Il n'est pas contesté que le pourcentage de volume d'affaires réalisé par l'appelante avec l'intimée était d'environ 90 %, XHS Service ne pouvant toutefois arguer de l'état de dépendance économique dans lequel elle se trouvait vis à vis de la société Stade Malherbe Caen, aucune clause d'exclusivité n'étant prévue au contrat, alors qu'il lui appartenait, le cas échéant, de diversifier son activité auprès d'autres partenaires commerciaux, ce qu'elle justifie d'ailleurs avoir fait lors de divers événement locaux.
L'appelante soutient par ailleurs de manière inopérante que le caractère saisonnier de l'activité commerciale de la société du Stade Malherbe imposait que le préavis lui soit délivré au cours de la saison précédente et qu'il aurait dès lors dû être d'une durée de 13 mois, la fin des relations commerciales pouvant être notifiée à l'intersaison pourvu que le préavis soit d'une durée suffisante.
Ainsi, au vu de ce qui précède et de l'ancienneté de la relation ayant existé entre les parties, il convient de dire que la durée du préavis dont a bénéficié la société KHS Service est insuffisante et que celui-ci aurait dû être d'une durée de 6 mois.
Il s'ensuit que la rupture des relations commerciales a été brutale au sens du texte précité, seul un préavis de 3 mois lui ayant été accordé.
Sur le préjudice
Les parties s'accordent, sur l'assiette du préjudice indemnisable, et sur le fait que celui-ci correspond à la perte de marge brute à laquelle la société XHS Service pouvait prétendre.
Celui-ci sera évalué sur la base des trois derniers exercices de la société.
Il résulte des pièces comptables non contestées, qu'il s'établit comme suit :
71 551+ 96 611+97 134/3=88 432 euros.
Compte tenu du fait que la société aurait dû bénéficier d'un préavis de 6 mois alors que celui accordé par la Société Stade Malherbe n'a été que de 3 mois, le préjudice auquel elle peut prétendre s'élève à la somme de :
88 432/3= 29 477,33 euros.
La société Stade Malherbe Caen sera condamnée au paiement de cette somme.
L'appelante ne verse aux débats aucune pièce de nature à justifier de ses demandes formulées au titre du préjudice moral consécutif à la rupture brutale.
Sur les autres demandes
Le sens de la présente décision conduit la cour à infirmer les dispositions du jugement sur les frais irrépétibles et les dépens.
Ainsi, la société Stade Malherbe Caen sera condamnée à payer la somme de 6 000 euros à la société XHS Service au titre des frais irrépétibles.
Elle sera en outre condamnée aux dépens de première instance et d'appel.
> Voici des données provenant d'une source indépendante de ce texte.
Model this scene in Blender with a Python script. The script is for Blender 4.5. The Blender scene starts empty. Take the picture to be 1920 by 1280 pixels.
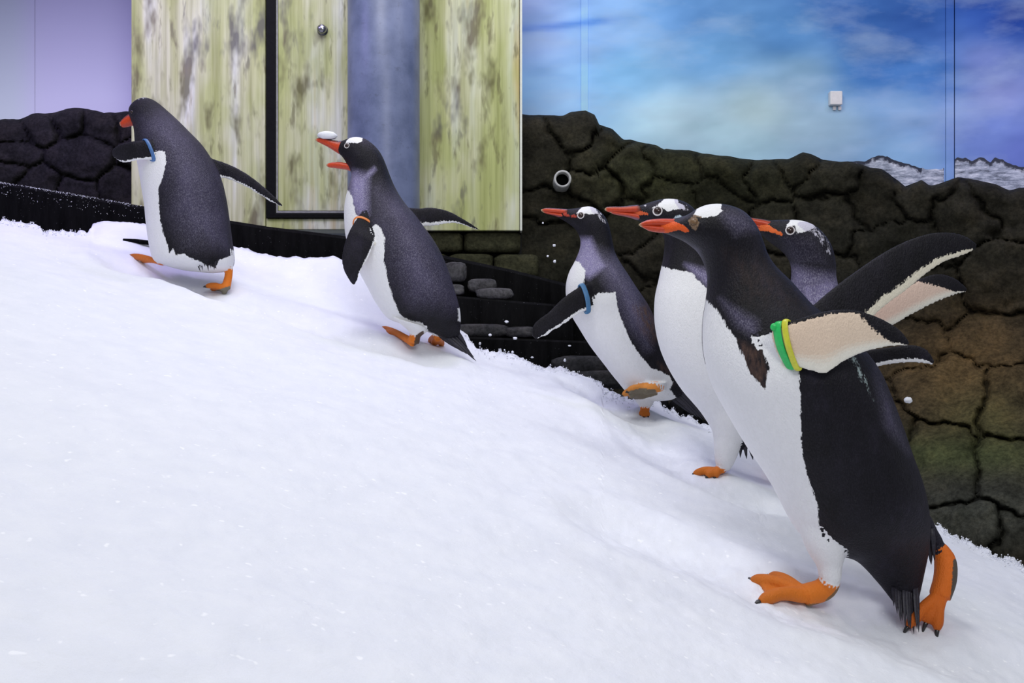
import bpy, math, random
import numpy as np
from mathutils import Vector, kdtree, bvhtree

random.seed(7)
SC = bpy.context.scene
COL = SC.collection

# ------------------------------------------------------------------ camera, world, lights, exposure
F = 1884.0            # focal length in pixels of the 1920 wide frame
CZ = 1.20             # camera height
cam_d = bpy.data.cameras.new('camera')
cam_d.sensor_width = 36.0
cam_d.lens = F / 1920.0 * 36.0
cam_d.clip_start = 0.05
cam = bpy.data.objects.new('camera', cam_d)
cam.location = (0, 0, CZ)
cam.rotation_euler = (math.pi / 2, 0, 0)
COL.objects.link(cam)
SC.camera = cam

SC.view_settings.view_transform = 'Standard'
SC.view_settings.look = 'None'
SC.view_settings.gamma = 1.0
SC.view_settings.use_curve_mapping = False
SC.view_settings.exposure = 0.0

wd = bpy.data.worlds.new('world')
SC.world = wd
wd.use_nodes = True
wd.node_tree.nodes['Background'].inputs[0].default_value = (0.86, 0.90, 1.0, 1)
wd.node_tree.nodes['Background'].inputs[1].default_value = 0.30


def area(name, loc, aim, size, energy, color, spread=180):
    l = bpy.data.lights.new(name, 'AREA')
    l.shape = 'RECTANGLE'
    l.size, l.size_y = size
    l.energy = energy
    l.color = color
    l.spread = math.radians(spread)
    o = bpy.data.objects.new(name, l)
    o.location = loc
    o.rotation_euler = (Vector(aim) - Vector(loc)).to_track_quat('-Z', 'Y').to_euler()
    COL.objects.link(o)
    return o


area('overhead_area', (-0.6, 1.5, 4.3), (0.2, 2.7, 0.9), (1.2, 1.0), 45, (0.985, 0.985, 1.0))
area('overhead_area', (0.9, -0.7, 3.3), (0.7, 2.4, 0.9), (1.4, 1.0), 42, (0.985, 0.985, 1.0))  # unseen fill, added front right to brighten the snow and birds there
area('overhead_area', (0.4, 2.9, 4.2), (0.3, 4.7, 1.5), (4.4, 0.4), 36, (0.97, 0.985, 1.0))
area('violet_light', (-2.3, 3.0, 3.5), (-1.75, 4.7, 1.6), (0.8, 0.4), 9, (0.48, 0.36, 1.0), 90)
area('violet_light', (-0.4, 4.1, 3.8), (-0.3, 3.2, 1.2), (1.6, 0.3), 9, (0.66, 0.58, 1.0), 110)
area('violet_light', (2.4, 3.4, 3.2), (2.3, 4.6, 1.9), (0.6, 0.4), 1.8, (0.45, 0.36, 1.0), 70)

# ------------------------------------------------------------------ helpers
ORG = {}


def at(x, y, d):
    return np.array([(x - 960.0) / F * d, d, CZ - (y - 640.0) / F * d])


def to_px(P):
    P = np.asarray(P)
    return np.stack([960 + P[..., 0] / P[..., 1] * F, 640 - (P[..., 2] - CZ) / P[..., 1] * F], -1)


def _hash(i, j, k, s):
    n = (i * 374761393 + j * 668265263 + k * 2147483647 + s * 974634777).astype(np.int64)
    n = (n ^ (n >> 13)) * 1274126177 & 0x7fffffff
    n = (n ^ (n >> 16)) & 0xffffff
    return n / float(0xffffff)


def vnoise(P, scale, seed=0):
    """value noise, 0..1; P (...,3)"""
    Q = np.asarray(P, float) * scale
    I = np.floor(Q).astype(np.int64)
    f = Q - I
    f = f * f * (3 - 2 * f)
    out = 0
    for a in (0, 1):
        for b in (0, 1):
            for c in (0, 1):
                w = (f[..., 0] if a else 1 - f[..., 0]) * (f[..., 1] if b else 1 - f[..., 1]) * (f[..., 2] if c else 1 - f[..., 2])
                out = out + w * _hash(I[..., 0] + a, I[..., 1] + b, I[..., 2] + c, seed)
    return out


def fbm(P, scale, octs=4, seed=0, gain=0.5):
    s, a, t = 0, 1.0, 0
    for o in range(octs):
        s = s + a * vnoise(P, scale * 2 ** o, seed + o)
        t += a
        a *= gain
    return s / t


def sstep(a, b, x):
    t = np.clip((x - a) / (b - a), 0, 1)
    return t * t * (3 - 2 * t)


def srgb(r, g, b):
    f = lambda c: (c / 255 / 12.92) if c <= 10 else ((c / 255 + 0.055) / 1.055) ** 2.4
    return (f(r), f(g), f(b))


def tag(o, label=None, cat=None, group=None, kind=None):
    if label: o['label'] = label
    if cat: o['category'] = cat
    if group: o['group'] = group
    if kind: o['kind'] = kind
    return o


def empty(name, loc, **kw):
    o = bpy.data.objects.new(name, None)
    o.empty_display_size = 0.05
    o.location = loc
    COL.objects.link(o)
    ORG[o] = np.array(loc, float)
    return tag(o, **kw)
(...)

Par ces motifs LA COUR, Infirme le jugement en toutes ses dispositions, statuant à nouveau : Condamne la société anonyme sportive professionnelle Stade Malherbe Caen Calvados Basse Normandie à payer à la société XHS, la somme de 29 477,33 euros, Déboute les parties du surplus de leurs demandes, Condamne la société anonyme sportive professionnelle Stade Malherbe Caen Calvados Basse Normandie à payer à l'appelante, la somme de 6 000 euros sur le fondement de l'article 700 du Code de procédure civile, La Condamne aux dépens de première instance et d'appel.